Sunday 1 June 2014

U.K-based Orimoloye returns with Aso, urges passion for leadership



By Tajudeen Sowole
Having featured on the Lagos art scene of the last three years consistently, U.K-based artist, Gbenga Orimoloye's canvas returns with fashion analogy to Nigeria's floods of leadership issues.
Gbenga Orimoloye’s Rhapsodies in Colours.
Between 2011 and last year, Orimoloye has sustained a yearly solo exhibition showing with such themes Iwa, at Nike Art Gallery, Lekki, in 2011; Ona and Oju at Terra Kulture, Victoria Island, Lagos in 2012 and last year. And that all his last four exhibitions are three-letter-words, and in native Yoruba, are conscious and focused thematic choices, perhaps aimed at promoting mother tongue.

  Currently in the country again, his new body of work titled Aso, which opens tomorrow and ending May 30, 2014 at Terra Kulture, explains the penchant of Nigerians for gorgeous and elaborate dressings.  The artist prays that the passion being incurred in Nigerian fashions be equally invested in leadership at all levels, government, private and corporate sectors.
  The artist's consistence with native Yoruba titles, he says, has link to how a particular word applies to different meanings. For Aso, "as an example, it could mean a fabric or a completed wear.” He notes that many Nigerian fashion styles take so much time to wear after the dressmaker would have finished the tailoring. "I think it takes a lot of time to have a Nigerian woman dress. And if we  apply as much energy into fashion, we should also be able to bring similar passion into wherever position of leadership we find ourselves either in the government or private sector, even in our domestic places." He also argues that the loud dressing culture of Nigerians are well appreciated abroad, in contrast to the plaguing leadership vacuum.
  Orimoloye's unpretentious or frontal impressionistic canvas for Aso include works such as The Family Series, Aso Series, Rhapsodies in Brown, Rhapsodies in Orange and Contentment among others.
  As much as the central theme glorifies fashion in its creative and elaborate context, one of the exhibits, Contentment seems to offer caution: a red necklace on a buba and green gele as seen in the portraiture of an unidentified lady could be thumped down as 'fashion blindness' by those who know. But the wearer's beaming face full of excitement, the artist explains, is the Contentment message.
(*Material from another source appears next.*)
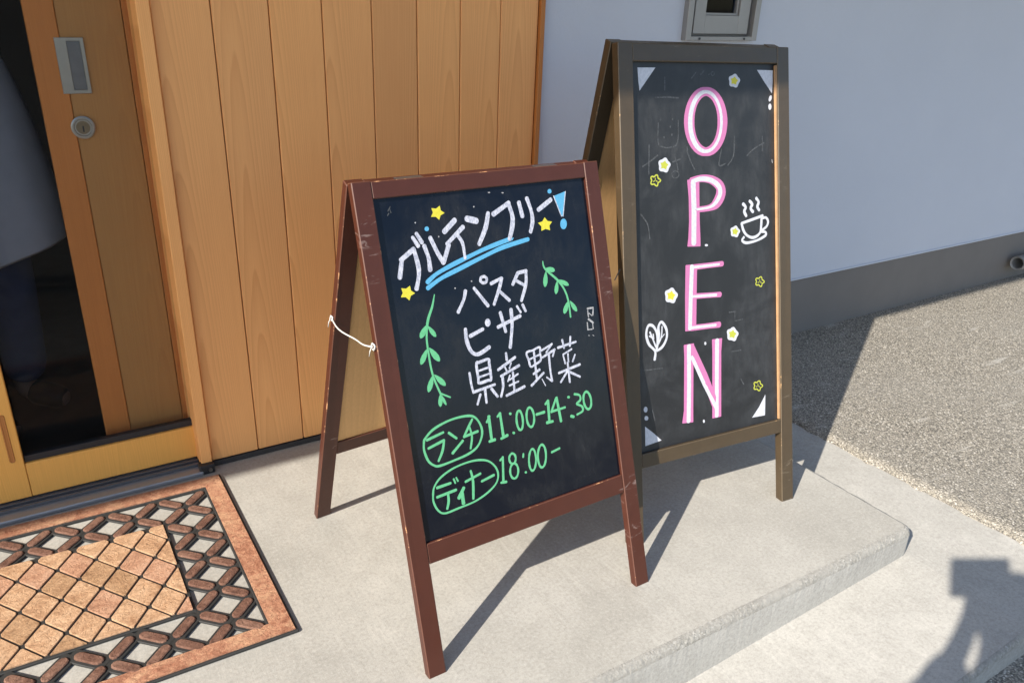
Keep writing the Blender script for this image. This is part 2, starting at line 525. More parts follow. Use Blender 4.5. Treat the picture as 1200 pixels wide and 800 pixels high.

While fashionistas would hardly agree with Orimoloye that wearing riotous colour combinations of accessories has anything to do with modesty, the message of "do according to your purse" is not exactly lost in the work.
  Caught between his African background and the European environment where he works and live, Orimoloye coincides to the fact that the latter often takes a wider space in his canvas. "Yes, because Europe is where I live." And there is no mistaken that some of his landscapes are typically European.
  But ‘home is home,’ so the adage says, and confirms by the artist's captures of market scenes in Nigeria such as Eleja and African Women; a riverside scene, Boat Boy, streetscapes of Lagos, Late Morning and a maritime, Badagry Beach, among others.
  Shortly before leaving the U.K for the Aso show in Nigeria, Orimoloye had a solo exhibition at Saffron Wolden Gallery. The catalogue of the exhibition offers a peep into the European themes of the artist. From streetscapes of orderliness in parking cars to mixed modern and Victoria architectures, Orimoloye’s palette knife confirms the weight an artist’s base over whatever cultural background previously imbibed. But in the human contents, the figures are mostly Africans.

 The Family Series by Gbenga Orimoloye.

In the last three years, Orimoloye’s themes at home have proven that the artist still connected with the challenges and development in Nigeria. His exhibitions have focused areas of social and environmental concerns. For example, the social media formed parts of his focus in Oju as he  highlights the increasing attention people give to the hand-held devices.  This much he captures in Face-booking While Walking, a two figural painting which explains that the trend knows no class or gender.
  In the same context, he argues that with a critical and penetrative look “at a person’s face, you realise that, rather than the real person, what you are communicating with is an interface”. And being a representational artist, largely of figurative genre, Orimoloye sees face as “a landscape”. Features of landscapes or streetscapes such as valleys, mountains, and other sceneries, he explains, “can all be present in a face, allegorically”
Trained in Fine Art at Yaba College of Technology (Yabatech), Lagos, Orimoloye has shown abroad in such galleries as Maria Assumpta Centre, Kensington, London, 1998 and The 198 Gallery, Herne Hill, London in 1998 among several other shows.